If people had any taste then Kokuga would be the best selling 3DS game certainly this week,

Einherjar

#34

Einherjar said:

@unrandomsam iOS got plenty of games, but to be honest, most of them dont even qualify as such. Just look at Squares "Final Fantasy" output or Capcoms attmpt at "MegaMan Xover". So, i really dont count them for anything.
But like i said earlier, just look at what Capcom did with the upcomming Dead Rising or Lost Planet. There is no trace of left of their predecessors just to be more westernized, to be like the games that sell in the west (CoD and such) and if you ask me, its awfull.
Regarding Street Fighter: Yes, they did a very fine job with almost any version of SF4. Super SF4 was basicly a love letter to the fans. The problem is, every adition coul just have been a DLC. And it would have been one of the best examples as such. But they went and released the game again and again and again, just to earn that extra cash that comes with the slightly higher price tag.
And if you ask me, a game can be as good as it gets, if the dev behind it trys to snatch money from my pockets...thats when the fun ends for me.
But its certainly a "global gaming" problem, and not one of a single developer.

Tasuki

#35

Tasuki said:

@Caryslan: Its not about having a box to display or having the game cartridge its the fact that Capcom holds the power as to if and when I can get the game again. What happens in 10 years and Capcom is out of business will I be able to buy another copy of AA5 if my 3DS stops working? What if I happen to accidentally erase it? This is why I will not settle for digital only. So I should just be happy and be a good boy and let Capcom win? F*** that.

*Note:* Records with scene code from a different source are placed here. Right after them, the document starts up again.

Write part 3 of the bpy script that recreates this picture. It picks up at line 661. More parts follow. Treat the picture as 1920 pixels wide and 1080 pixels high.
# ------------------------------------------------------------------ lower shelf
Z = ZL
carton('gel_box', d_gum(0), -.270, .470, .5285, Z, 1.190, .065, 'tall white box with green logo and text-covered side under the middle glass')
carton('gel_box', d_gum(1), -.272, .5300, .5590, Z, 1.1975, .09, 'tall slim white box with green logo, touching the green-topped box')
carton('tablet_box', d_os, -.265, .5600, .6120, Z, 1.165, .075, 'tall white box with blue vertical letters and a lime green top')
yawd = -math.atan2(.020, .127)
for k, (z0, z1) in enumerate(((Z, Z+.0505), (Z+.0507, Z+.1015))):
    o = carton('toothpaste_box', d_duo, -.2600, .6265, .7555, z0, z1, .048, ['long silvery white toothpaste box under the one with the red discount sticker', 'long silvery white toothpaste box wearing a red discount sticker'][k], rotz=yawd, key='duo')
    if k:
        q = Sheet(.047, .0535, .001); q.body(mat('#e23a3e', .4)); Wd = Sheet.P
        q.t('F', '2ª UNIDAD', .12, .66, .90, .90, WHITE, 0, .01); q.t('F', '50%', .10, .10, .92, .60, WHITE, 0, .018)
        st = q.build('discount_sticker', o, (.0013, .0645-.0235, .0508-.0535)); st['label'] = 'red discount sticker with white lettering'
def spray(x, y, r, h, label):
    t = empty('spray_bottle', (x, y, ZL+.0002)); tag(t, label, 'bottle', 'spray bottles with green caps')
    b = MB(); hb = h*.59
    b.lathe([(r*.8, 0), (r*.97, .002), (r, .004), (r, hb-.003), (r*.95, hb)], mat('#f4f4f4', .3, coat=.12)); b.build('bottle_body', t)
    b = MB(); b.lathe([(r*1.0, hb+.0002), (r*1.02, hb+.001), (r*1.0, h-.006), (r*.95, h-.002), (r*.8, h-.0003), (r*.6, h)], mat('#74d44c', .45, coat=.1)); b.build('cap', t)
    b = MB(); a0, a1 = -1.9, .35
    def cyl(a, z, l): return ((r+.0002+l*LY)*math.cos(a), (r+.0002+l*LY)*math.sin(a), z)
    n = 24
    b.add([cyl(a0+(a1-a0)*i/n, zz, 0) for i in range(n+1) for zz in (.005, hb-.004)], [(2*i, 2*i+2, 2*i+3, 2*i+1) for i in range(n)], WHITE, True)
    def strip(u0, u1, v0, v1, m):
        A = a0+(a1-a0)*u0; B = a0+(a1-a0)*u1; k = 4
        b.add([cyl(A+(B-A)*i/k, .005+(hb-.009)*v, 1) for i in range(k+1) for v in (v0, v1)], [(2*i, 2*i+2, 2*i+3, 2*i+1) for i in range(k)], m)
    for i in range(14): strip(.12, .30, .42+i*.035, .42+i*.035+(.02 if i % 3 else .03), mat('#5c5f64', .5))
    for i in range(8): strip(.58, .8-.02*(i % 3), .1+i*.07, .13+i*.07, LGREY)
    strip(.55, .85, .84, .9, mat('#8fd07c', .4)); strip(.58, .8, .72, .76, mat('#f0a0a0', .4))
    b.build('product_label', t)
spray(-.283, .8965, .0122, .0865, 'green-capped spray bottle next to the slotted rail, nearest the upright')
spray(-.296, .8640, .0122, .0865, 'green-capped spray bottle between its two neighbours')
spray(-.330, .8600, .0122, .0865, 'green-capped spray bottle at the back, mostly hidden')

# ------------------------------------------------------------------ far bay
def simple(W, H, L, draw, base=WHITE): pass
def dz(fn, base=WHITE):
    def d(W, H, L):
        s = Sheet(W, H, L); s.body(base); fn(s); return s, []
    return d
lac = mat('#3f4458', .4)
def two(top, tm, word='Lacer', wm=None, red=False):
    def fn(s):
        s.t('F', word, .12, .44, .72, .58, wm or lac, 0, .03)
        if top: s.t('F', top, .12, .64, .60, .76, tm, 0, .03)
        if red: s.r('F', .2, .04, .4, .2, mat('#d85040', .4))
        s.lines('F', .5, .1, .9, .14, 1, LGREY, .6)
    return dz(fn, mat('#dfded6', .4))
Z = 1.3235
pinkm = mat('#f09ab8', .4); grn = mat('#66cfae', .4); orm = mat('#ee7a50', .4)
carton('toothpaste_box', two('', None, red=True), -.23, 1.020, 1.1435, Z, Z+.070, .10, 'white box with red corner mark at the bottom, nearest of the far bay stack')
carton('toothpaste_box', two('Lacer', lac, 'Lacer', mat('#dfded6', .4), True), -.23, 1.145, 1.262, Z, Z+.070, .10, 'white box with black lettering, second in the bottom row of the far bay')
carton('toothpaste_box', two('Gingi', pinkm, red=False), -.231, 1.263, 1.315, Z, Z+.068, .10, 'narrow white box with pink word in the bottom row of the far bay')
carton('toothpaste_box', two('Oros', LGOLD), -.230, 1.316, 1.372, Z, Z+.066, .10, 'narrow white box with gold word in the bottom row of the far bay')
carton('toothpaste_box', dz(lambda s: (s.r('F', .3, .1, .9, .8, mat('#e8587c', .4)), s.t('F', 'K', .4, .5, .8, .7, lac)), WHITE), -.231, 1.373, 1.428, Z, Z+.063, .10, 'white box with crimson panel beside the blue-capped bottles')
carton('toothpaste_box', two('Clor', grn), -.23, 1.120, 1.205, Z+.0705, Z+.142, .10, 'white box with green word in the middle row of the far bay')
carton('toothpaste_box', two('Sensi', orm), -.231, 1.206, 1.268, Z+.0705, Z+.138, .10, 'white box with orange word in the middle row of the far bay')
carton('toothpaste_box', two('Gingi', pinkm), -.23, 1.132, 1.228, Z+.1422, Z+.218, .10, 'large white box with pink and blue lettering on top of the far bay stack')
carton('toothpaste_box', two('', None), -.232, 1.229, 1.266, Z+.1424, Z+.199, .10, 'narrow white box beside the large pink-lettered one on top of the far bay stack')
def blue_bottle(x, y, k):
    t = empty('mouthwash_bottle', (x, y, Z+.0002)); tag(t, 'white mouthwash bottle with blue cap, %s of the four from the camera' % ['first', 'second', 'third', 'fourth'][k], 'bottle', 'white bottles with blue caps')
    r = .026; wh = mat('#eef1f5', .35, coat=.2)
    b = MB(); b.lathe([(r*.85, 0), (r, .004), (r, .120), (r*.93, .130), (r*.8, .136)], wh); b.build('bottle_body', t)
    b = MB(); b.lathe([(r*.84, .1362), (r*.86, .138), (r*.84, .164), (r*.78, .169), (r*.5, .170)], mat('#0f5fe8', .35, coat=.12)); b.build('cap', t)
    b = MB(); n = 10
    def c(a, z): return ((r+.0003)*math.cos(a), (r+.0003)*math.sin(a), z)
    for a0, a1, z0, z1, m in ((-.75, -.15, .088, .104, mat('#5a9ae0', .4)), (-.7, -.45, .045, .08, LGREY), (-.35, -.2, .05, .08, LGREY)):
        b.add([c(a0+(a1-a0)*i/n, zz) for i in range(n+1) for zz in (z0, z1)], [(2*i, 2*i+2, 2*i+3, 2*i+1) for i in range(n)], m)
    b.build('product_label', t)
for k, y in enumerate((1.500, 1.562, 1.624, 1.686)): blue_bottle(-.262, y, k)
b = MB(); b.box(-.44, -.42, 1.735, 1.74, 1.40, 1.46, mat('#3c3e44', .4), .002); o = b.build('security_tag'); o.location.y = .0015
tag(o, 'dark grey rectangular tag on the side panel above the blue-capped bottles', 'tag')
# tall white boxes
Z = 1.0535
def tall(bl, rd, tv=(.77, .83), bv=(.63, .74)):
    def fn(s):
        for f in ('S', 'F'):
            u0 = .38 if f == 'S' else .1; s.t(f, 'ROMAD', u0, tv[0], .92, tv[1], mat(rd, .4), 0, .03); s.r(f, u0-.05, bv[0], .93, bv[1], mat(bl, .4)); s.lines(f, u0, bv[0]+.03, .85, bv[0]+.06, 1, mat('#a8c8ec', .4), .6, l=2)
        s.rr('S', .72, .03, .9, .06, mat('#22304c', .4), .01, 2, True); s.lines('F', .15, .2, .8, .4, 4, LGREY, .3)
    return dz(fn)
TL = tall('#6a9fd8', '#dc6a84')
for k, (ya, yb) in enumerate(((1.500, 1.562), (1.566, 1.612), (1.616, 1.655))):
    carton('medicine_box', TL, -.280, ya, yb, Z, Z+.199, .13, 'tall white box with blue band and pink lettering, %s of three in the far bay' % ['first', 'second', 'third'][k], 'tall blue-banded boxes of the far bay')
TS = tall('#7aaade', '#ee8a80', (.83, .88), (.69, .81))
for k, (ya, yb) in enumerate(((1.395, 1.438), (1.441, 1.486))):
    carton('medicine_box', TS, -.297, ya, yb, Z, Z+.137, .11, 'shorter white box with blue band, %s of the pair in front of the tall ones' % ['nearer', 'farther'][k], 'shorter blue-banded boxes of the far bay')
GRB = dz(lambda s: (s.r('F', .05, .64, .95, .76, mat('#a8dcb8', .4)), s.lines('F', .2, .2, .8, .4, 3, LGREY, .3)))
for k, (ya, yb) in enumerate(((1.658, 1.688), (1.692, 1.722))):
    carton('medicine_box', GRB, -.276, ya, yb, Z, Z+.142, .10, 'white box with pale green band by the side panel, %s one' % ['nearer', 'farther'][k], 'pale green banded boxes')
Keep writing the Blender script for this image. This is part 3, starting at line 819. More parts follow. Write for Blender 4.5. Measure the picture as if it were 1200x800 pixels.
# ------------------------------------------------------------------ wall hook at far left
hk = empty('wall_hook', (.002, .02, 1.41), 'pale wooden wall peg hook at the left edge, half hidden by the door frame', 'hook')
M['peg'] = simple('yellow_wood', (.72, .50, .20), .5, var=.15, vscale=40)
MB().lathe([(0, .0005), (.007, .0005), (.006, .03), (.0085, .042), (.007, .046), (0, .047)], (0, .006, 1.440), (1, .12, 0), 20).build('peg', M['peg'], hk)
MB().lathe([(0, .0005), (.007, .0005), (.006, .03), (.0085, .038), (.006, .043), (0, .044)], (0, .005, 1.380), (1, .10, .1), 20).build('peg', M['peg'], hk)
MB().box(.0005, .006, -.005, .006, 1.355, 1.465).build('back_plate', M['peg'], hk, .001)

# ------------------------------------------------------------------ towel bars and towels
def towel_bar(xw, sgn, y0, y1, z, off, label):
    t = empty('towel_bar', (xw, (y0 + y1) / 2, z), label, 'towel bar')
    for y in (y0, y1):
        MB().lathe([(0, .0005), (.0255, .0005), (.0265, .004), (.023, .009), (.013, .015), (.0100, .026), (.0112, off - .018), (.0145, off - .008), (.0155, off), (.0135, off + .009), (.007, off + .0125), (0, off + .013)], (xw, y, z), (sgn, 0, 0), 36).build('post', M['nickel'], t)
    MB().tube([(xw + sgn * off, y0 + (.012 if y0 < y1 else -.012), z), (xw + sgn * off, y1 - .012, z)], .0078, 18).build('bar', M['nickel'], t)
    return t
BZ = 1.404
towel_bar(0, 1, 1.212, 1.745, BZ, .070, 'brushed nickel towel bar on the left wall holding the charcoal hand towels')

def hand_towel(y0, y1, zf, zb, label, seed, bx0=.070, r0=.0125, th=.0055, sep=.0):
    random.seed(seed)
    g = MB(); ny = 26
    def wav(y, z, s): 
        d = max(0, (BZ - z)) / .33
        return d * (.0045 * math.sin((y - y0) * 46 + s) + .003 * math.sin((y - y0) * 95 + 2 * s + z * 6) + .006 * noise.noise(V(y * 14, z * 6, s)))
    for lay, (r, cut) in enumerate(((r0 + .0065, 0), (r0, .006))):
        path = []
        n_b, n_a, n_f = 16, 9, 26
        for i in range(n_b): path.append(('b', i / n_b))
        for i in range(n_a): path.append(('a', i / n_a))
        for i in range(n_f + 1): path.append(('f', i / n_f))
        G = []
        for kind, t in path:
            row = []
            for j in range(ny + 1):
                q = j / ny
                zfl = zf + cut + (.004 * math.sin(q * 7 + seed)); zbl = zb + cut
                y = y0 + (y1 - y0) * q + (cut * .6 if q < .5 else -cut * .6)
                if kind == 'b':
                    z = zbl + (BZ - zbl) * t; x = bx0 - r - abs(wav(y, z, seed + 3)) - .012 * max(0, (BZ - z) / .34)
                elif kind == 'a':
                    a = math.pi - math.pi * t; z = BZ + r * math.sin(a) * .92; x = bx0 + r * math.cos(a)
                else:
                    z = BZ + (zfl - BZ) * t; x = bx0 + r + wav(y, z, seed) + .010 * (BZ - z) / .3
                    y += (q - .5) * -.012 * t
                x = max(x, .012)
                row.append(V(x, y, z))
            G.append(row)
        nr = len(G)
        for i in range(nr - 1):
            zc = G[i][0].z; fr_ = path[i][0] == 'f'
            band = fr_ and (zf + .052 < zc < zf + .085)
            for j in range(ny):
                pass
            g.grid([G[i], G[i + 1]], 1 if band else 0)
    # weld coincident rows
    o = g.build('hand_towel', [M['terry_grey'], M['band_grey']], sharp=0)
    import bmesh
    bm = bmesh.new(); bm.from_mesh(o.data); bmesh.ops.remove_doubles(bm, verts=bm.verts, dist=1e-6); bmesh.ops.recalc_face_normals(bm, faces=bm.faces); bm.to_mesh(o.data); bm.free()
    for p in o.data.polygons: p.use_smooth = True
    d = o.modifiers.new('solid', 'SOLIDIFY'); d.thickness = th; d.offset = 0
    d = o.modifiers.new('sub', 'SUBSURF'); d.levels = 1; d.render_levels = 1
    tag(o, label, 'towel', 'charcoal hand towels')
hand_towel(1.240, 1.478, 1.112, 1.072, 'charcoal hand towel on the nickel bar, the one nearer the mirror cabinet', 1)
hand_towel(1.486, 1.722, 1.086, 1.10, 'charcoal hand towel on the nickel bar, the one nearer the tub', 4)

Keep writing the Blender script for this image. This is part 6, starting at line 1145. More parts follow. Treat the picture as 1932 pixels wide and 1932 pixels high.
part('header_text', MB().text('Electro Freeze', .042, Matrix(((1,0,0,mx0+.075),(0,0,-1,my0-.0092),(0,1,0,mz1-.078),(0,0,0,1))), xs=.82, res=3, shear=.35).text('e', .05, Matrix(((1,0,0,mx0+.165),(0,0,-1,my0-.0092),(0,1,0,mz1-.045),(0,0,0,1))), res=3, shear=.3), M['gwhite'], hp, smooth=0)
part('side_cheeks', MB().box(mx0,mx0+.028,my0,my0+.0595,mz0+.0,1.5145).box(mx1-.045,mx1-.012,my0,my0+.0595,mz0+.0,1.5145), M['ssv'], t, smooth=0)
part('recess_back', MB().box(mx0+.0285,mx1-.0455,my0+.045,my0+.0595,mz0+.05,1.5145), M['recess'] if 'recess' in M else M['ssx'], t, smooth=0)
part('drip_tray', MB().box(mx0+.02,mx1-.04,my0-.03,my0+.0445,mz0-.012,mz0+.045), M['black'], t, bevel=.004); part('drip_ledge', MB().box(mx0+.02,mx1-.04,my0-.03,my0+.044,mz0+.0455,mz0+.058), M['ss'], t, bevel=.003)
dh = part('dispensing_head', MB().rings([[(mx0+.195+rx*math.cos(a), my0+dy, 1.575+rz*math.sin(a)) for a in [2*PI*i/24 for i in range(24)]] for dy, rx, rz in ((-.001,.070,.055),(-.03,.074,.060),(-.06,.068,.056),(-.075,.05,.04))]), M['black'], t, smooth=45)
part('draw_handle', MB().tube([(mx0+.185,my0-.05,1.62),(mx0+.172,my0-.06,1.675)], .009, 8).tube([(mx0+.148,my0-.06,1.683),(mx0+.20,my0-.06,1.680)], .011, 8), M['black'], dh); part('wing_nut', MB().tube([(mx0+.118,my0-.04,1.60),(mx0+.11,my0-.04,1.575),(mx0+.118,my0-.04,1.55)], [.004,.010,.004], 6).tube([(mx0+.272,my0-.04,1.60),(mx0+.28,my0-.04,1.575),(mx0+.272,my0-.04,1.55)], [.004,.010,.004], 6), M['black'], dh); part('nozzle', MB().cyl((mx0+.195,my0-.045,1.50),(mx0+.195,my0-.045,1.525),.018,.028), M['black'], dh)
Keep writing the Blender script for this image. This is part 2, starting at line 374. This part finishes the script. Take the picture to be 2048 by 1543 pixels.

I am not going to buy it just to buy it and let Capcom win. ANd if you do well you are either a fool or stupid. WHich one is it?

Caryslan

#36

Caryslan said:

@unrandomsam A big crash might destroy some of the mid-sized developers, but its your smaller developers who will be hurt by a second crash. Activision, EA, and your other big developers will sruvive a big crash. They have enough money and enough resources to endure the few years that would follow a crash. Activision survived the first crash of 1983. They are an even bigger company now. Do you honestly think the Crash will bring them down?

Plus, people are forgetting one thing. While the crash was a major event for the video game indsturdy, it only really affected the US home console market. Computers were still a decent market, arcades were around, and consoles outside the US were still doing pretty good.

People are really overestimaiting how much a crash would change anything. Even if the US market implodes, EA, Activision, and other companies can turn to Europe and other regions as long as the sales of consoles remain brisk in those regions. And many of your Japanese developers would not be that badly hurt either, since many of them have turned their focus to handhelds. If the latest Nintendo handheld at the time of a crash is still doing well in Japan, they can just keep their efforts focused on handhelds and the Japanese market.

Not to mention, mobile gaming could still help keep these companies in business.

A 1983 style crash simply won't change much. It did not really kill video games back in 1983. Europe favored computers, so Atari crashing did not do much to them, and Japan was too busy with the Famicom to care. Now, you're dealing with a global market with three major regions, numerous other regions that are targets for video games, and more ways then ever to play games. The most that might happen is that consoles go away a few years. And even then, mobile gaming and PC gaming will just pick up the slack.

For a crash to truly change anything, it has to affect all the major markets and affect not only consoles, but handhelds, mobile gaming, and PCs. If the console market crashes in the US, why would Capcom care? They might lose some potential sales in NA, burt they could just make another Monster Hunter for Japan and rake in some good money.

Rovio likely won't care as long as mobile gaming remains strong.

And this is my point, people are acting like another crash will magically change everything. Keep in mind, a crash will bring some bad things with it. Tons of people will be out of work, the econmy will be hurt(remember the Dot.com burst?), and there is still no chance of things changing.

In the end, people are hoping for an event that brings nothing but bad things with it on the off-chance that things might magically change. But even that is guaranteed since the video game industry is much different then it was in 1983. Plus, the bigger developers are likely to survive a crash. The ones that will be hurt are the small and mid-sized developers.

Plus, even if a crash does manage to work, who's to say another Nintendo will swoop in and save the day? For all we know, companies might just throw up their arms and say "we're done with video games." You might be gambling the entire thing on the off chance that someone might save the business again, and if they never show up, then video games are done for good.

LegendaryQ

#38

LegendaryQ said:

Probably one of the best "higher ups" I've seen. I would be sad, but this just means he has the opportunity to go somewhere where he can do more good.